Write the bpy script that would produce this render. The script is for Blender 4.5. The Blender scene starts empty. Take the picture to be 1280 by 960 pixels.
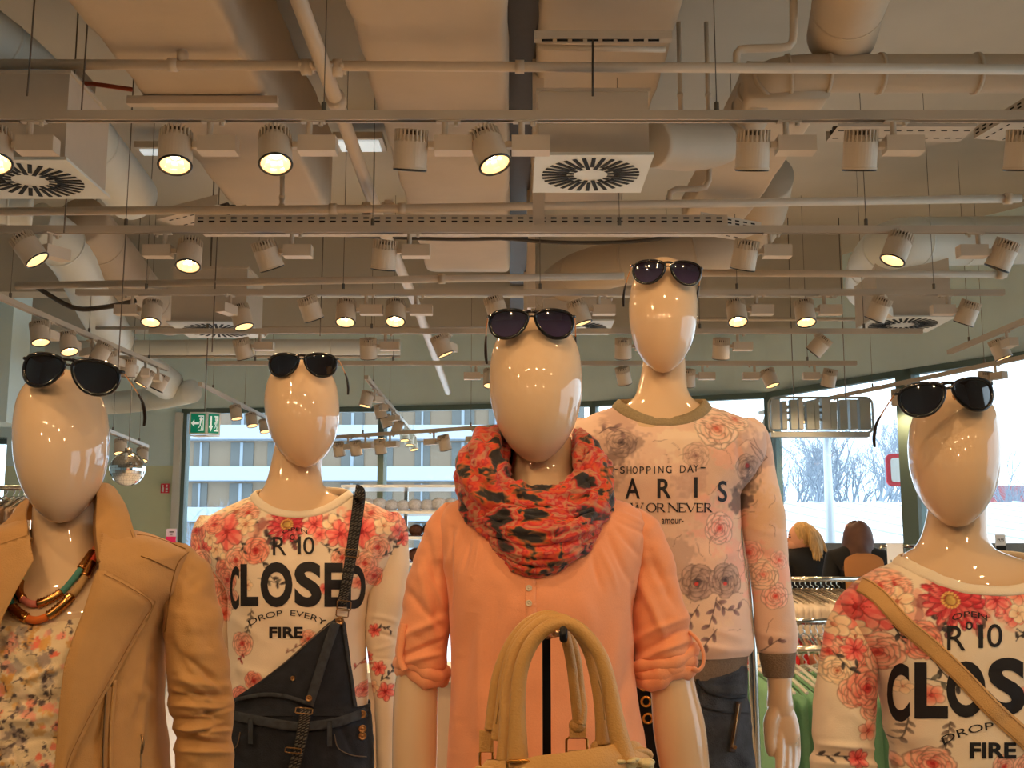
import bpy, bmesh, math, random
import numpy as np
from mathutils import Vector, Matrix, Euler
from mathutils.bvhtree import BVHTree
from mathutils.geometry import delaunay_2d_cdt

random.seed(7)
SC = bpy.context.scene
COL = SC.collection
PI = math.pi
# ------------------------------------------------------------------ camera
F = 1400.0                       # focal length in px of a 1280 wide frame
CAMZ = 1.42
PITCH = math.atan(210.0 / F)
cam_d = bpy.data.cameras.new('camera'); cam = bpy.data.objects.new('camera', cam_d); COL.objects.link(cam)
cam_d.sensor_fit = 'HORIZONTAL'; cam_d.sensor_width = 36.0; cam_d.lens = 36.0 * F / 1280.0
cam_d.clip_start = 0.05; cam_d.clip_end = 500
cam.location = (0, 0, CAMZ); cam.rotation_euler = (PI / 2 + PITCH, 0, 0)
SC.camera = cam
# ------------------------------------------------------------------ view + world
SC.view_settings.view_transform = 'Standard'; SC.view_settings.look = 'None'
SC.view_settings.gamma = 1.0; SC.view_settings.use_curve_mapping = False
SC.view_settings.exposure = -0.12
LAMP_W = 38.0                    # watts of one track spotlight
WARM = (1.0, 0.64, 0.33)
W = bpy.data.worlds.new('overcast_sky'); SC.world = W; W.use_nodes = True
nt = W.node_tree; nt.nodes.clear()
wo = nt.nodes.new('ShaderNodeOutputWorld'); wb = nt.nodes.new('ShaderNodeBackground')
tc = nt.nodes.new('ShaderNodeTexCoord'); sx = nt.nodes.new('ShaderNodeSeparateXYZ'); rp = nt.nodes.new('ShaderNodeValToRGB')
rp.color_ramp.elements[0].position = 0.45; rp.color_ramp.elements[0].color = (0.72, 0.84, 0.93, 1)
rp.color_ramp.elements[1].position = 0.75; rp.color_ramp.elements[1].color = (0.86, 0.93, 1.0, 1)
mr = nt.nodes.new('ShaderNodeMapRange'); mr.inputs[1].default_value = -1; mr.inputs[2].default_value = 1
nt.links.new(tc.outputs['Generated'], sx.inputs[0]); nt.links.new(sx.outputs[2], mr.inputs[0])
nt.links.new(mr.outputs[0], rp.inputs[0]); nt.links.new(rp.outputs[0], wb.inputs[0])
nt.links.new(wb.outputs[0], wo.inputs[0]); wb.inputs[1].default_value = 3.9
SC.cycles.use_denoising = True
SC.cycles.max_bounces = 7; SC.cycles.diffuse_bounces = 4; SC.cycles.glossy_bounces = 4
SC.cycles.transmission_bounces = 6; SC.cycles.transparent_max_bounces = 12
SC.cycles.sample_clamp_indirect = 4.0

# ------------------------------------------------------------------ projection helpers
CF = np.array([0, math.cos(PITCH), math.sin(PITCH)]); CU = np.array([0, -math.sin(PITCH), math.cos(PITCH)])
def ray(px, py):
    px = np.asarray(px, float); py = np.asarray(py, float)
    u = (px - 640) / F; v = (480 - py) / F
    return np.stack([u, CF[1] + v * CU[1], CF[2] + v * CU[2]], -1)
def P(px, py, Y):
    d = ray(px, py); t = np.asarray(Y) / d[..., 1]
    return d * t[..., None] + np.array([0, 0, CAMZ])
def PZ(px, py, Z):
    d = ray(px, py); t = (Z - CAMZ) / d[..., 2]
    return d * t[..., None] + np.array([0, 0, CAMZ])
def V3(a): return Vector((float(a[0]), float(a[1]), float(a[2])))
def proj(Vt):
    q = Vt - np.array([0, 0, CAMZ]); d = q @ CF
    return 640 + F * q[..., 0] / d, 480 - F * (q @ CU) / d

# ------------------------------------------------------------------ materials
MATS = {}
def lin(c):
    c = np.asarray(c, float)
    return np.where(c <= 0.04045, c / 12.92, ((c + 0.055) / 1.055) ** 2.4)
def mat(name, col=(.8, .8, .8), rough=.6, metal=0, coat=0, noise=0, nscale=20, bump=0, bscale=200, emit=None, estr=0,
        attr=None, sheen=0, alpha=1, trans=0, ior=1.45, stretch=None, sub=0):
    """col in display (sRGB) values"""
    if name in MATS: return MATS[name]
    m = bpy.data.materials.new(name); MATS[name] = m; m.use_nodes = True
    t = m.node_tree; b = t.nodes['Principled BSDF']; L = t.links
    c = tuple(lin(col)) + (1,)
    b.inputs['Base Color'].default_value = c
    b.inputs['Roughness'].default_value = rough; b.inputs['Metallic'].default_value = metal
    b.inputs['Coat Weight'].default_value = coat; b.inputs['Coat Roughness'].default_value = .02
    b.inputs['IOR'].default_value = ior
    if sheen: b.inputs['Sheen Weight'].default_value = sheen; b.inputs['Sheen Roughness'].default_value = .5
    if trans: b.inputs['Transmission Weight'].default_value = trans
    if alpha < 1: b.inputs['Alpha'].default_value = alpha
    if emit is not None:
        b.inputs['Emission Color'].default_value = tuple(emit) + (1,); b.inputs['Emission Strength'].default_value = estr
    tcn = t.nodes.new('ShaderNodeTexCoord'); mp = t.nodes.new('ShaderNodeMapping'); L.new(tcn.outputs['Object'], mp.inputs[0])
    if stretch: mp.inputs['Scale'].default_value = stretch
    src = None
    if attr:
        a = t.nodes.new('ShaderNodeAttribute'); a.attribute_name = attr; src = a.outputs['Color']
        L.new(src, b.inputs['Base Color'])
    if noise:
        n = t.nodes.new('ShaderNodeTexNoise'); n.inputs['Scale'].default_value = nscale; n.inputs['Detail'].default_value = 5
        L.new(mp.outputs[0], n.inputs['Vector'])
        r = t.nodes.new('ShaderNodeMapRange'); r.inputs[1].default_value = .25; r.inputs[2].default_value = .75
        r.inputs[3].default_value = 1 - noise; r.inputs[4].default_value = 1 + noise * .6
        L.new(n.outputs['Fac'], r.inputs[0])
        mx = t.nodes.new('ShaderNodeMix'); mx.data_type = 'RGBA'; mx.blend_type = 'MULTIPLY'; mx.inputs[0].default_value = 1
        if src: L.new(src, mx.inputs[6])
        else: mx.inputs[6].default_value = c
        L.new(r.outputs[0], mx.inputs[7]); L.new(mx.outputs[2], b.inputs['Base Color'])
    if bump:
        n = t.nodes.new('ShaderNodeTexNoise'); n.inputs['Scale'].default_value = bscale; n.inputs['Detail'].default_value = 3
        L.new(mp.outputs[0], n.inputs['Vector'])
        bp = t.nodes.new('ShaderNodeBump'); bp.inputs['Strength'].default_value = bump; bp.inputs['Distance'].default_value = .004
        L.new(n.outputs['Fac'], bp.inputs['Height']); L.new(bp.outputs[0], b.inputs['Normal'])
    return m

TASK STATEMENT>
Begin at the first line of the data above and repeat each line exactly, stopping after the line containing "from mathutils.geometry import". Omit the pictures.

SOLVED EXERCISE>
Write the bpy script that would produce this render. The script is for Blender 4.5. The Blender scene starts empty. Take the picture to be 1280 by 960 pixels.
import bpy, bmesh, math, random
import numpy as np
from mathutils import Vector, Matrix, Euler
from mathutils.bvhtree import BVHTree
from mathutils.geometry import delaunay_2d_cdt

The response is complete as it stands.